Pursuant to Sections 102 and 110 and other applicable provisions of the Act, the statement pertaining to the said Resolutions setting out the material facts and the reasons/ rationale thereof is annexed to this Postal Ballot Notice (‘Notice’) for your consideration and forms part of this Notice.
In compliance with the aforesaid MCA Circulars, this Postal Ballot Notice is being sent only through electronic mode to those Members whose email addresses are registered with the Company/Depositories/Registrar and Transfer Agent (‘RTA’) . Accordingly, physical copy of the Notice along with Postal Ballot Form and pre-paid business reply envelope are not being sent to the Members for this Postal Ballot.

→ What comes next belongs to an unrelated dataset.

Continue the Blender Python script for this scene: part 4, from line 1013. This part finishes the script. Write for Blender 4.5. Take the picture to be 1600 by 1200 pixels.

If your email address is not registered with the Company/ Depositories/RTA, please follow the process provided in the Notes to receive this Notice. The communication of the assent or dissent of the Members would only take place through the remote e-voting system.
In compliance with Regulation 44 of the Listing Regulations and pursuant to the provisions of Sections 108 and 110 of the Act read with the Rules, the MCA Circulars and SS-2, the Company is providing remote e-voting facility to its Members, to enable them to cast their votes electronically instead of submitting the Postal Ballot Form physically. The Company has engaged the services of National Securities Depository Limited (‘NSDL’) for the purpose of providing remote e-voting facility to its Members. The instructions for remote e-voting are appended to this Notice. The Notice is also available on the website of the Company https://www.tatapower.com/ investor-relations/postal-ballot.aspx.
Members desiring to exercise their vote through the remote e-voting process are requested to carefully read the instructions indicated in this Notice and record their assent (FOR) or dissent (AGAINST) by following the procedure as stated in the Notes forming part of the Notice for casting of votes by remote e-voting not later than 5:00 p.m. (IST) on Monday, September 25, 2023. The remote e-voting facility will be disabled by NSDL immediately thereafter and will not be allowed beyond the said date and time.
Special Business:
1. Approval of ‘The Tata Power Company Limited – Employee Stock Option Plan 2023’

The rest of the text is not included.